Wednesday, November 25, 2009

Can any Writer Who Likes Publishing Be All Bad?

As you observed with what you considered cogent appropriateness in your review of John Grisham's latest publication, Ford County, those same stories, submitted by any other writer, or even under a pseudonym, would have not made their way through the editorial process into contract, scheduling, and publication.  Grisham is some distance away from being among your favorites; you mostly get his work when Barnaby Conrad passes them along to you in a set of CDs or in virtual publication (thus was it appropriate for you to give him your copy of Ford County).  He is, on the other hand, a favorite if not the favorite of many hundreds of thousands of readers.  Also, he is a writer of some narrative skills, knowing among other things how to delineate a character (although not always with great success) and having more than a speaking acquaintance with such dramatic tropes as conflict, reversal, and surprise.  You suspect--but do not know this for a fact--that he has learned how to listen to editorial suggestions.

You had a brief association with another such writer, Louis L'Amour, when you were sent to attempt him to leave his then publisher, Bantam, to join the publisher you represented, Dell.  L'Amour's writing style was, to be charitable, clunky, but he knew how to tell a story and his passion for research and history was stunning.  You learned an important technical construct from him which,in subsequent years (and at the risk of vainglory) you have incorporated into your own toolkit as one of its significant strengths--how, when, and where to begin a story.

Both Grisham and L'Amour have enjoyed sales in the millions, meaning readers seek their works, not just once but again and again.

This fact alone makes it possible for you to posit that they were ultimately published and continue now, over twenty years since L'Amour's death (1988), on the basis of their names.  Building on that foundation, an author should be published because of who he or she is, which is to say he or she has found a particular voice (Grace Paley, anyone?)with which to deal with and depict the dramatic life going on about him or her.

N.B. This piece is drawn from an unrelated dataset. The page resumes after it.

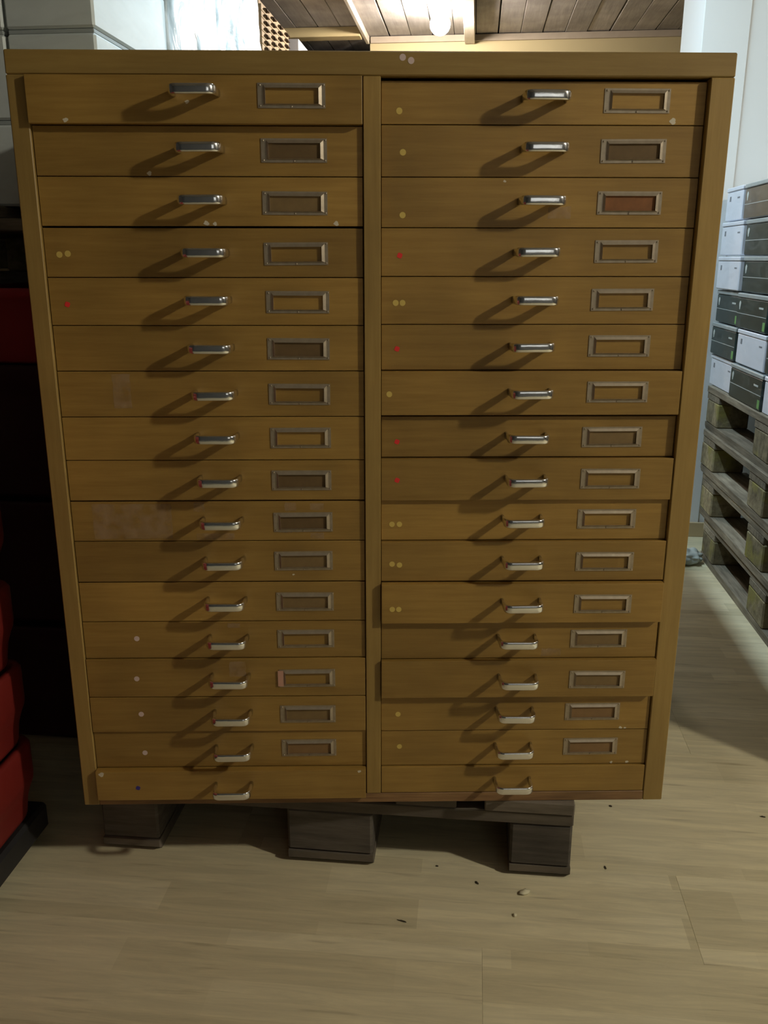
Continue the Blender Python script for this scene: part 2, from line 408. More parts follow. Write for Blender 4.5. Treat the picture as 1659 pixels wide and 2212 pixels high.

A literary agent phoned you just the other day to tell you that the publishing industry was going through some major revisions and overhauls, which let you know immediately he had no interest in trying to sell a particular project of yours, and indeed, you caused him no little discomfort when, after he told you of the problems within publishing, that you were sorry he didn't think he could place your project.  

You learned some years back when as an editor, someone wanted you to look at her manuscript, which Publisher A really liked and would have published if there hadn't been such a major paper shortage in effect at the time.  Since this happened in your office, you called Perkins & Squire, your primary paper supplier and asked how long it would be for them to deliver a carload of sixty-pound basis weight matte finish long-grain white bulking at 360 pages per inch (a by no means uncommon order) to your principal manufacturer, Kingsport Press.  Have that out for you in about a week, came the reply.

You do not believe you were being cruel to the writer because, in fact, you wanted the project and offered to take it on provided she accepted the bulk of your development memo.  But you have in subsequent years met writers who were led to believe that their work might have been published except for some act of God, some hitch in the publishing industry, which has always been vulnerable to change and disaster by virtue of what it was, is, and will continue to be in the future.

It is essential to learn dramatic construction just as it is important for an artist to learn human and animal anatomy, but it is also important to learn to write as yourself so that you are not mistaken for another or, for that matter, so that you are not considered so bland and formulaic that your writing becomes the literary equivalent of the art on the walls of Motel 6 suites.

You will never be published if they can find you in someone else.  Someone, I don't know why or why, is offering for sale on the Internet (www.ioffer.com/.../LITTLE-WOLF-S-INVINCIBLE-PAINT-AT-ADOBE- WALLS-GENEALOGY) an essay you wrote for a historical magazine (not by any means a journal, rather a pulp Western Historical magazine.  Heaven knows how he has packaged it, but he is selling if for $29.99, which is almost what you were paid for writing it in the first place.  Has he offered to split any of that $29.99 with you?  We won't go there; your point is that you published the work under your by-line.  Had the seller thought better of himself, he could have rewritten the material and perhaps sold even more copies on his own.

There will always be something wrong with publishing, but that is no reason to let it interfere with your enthusiasms and needs.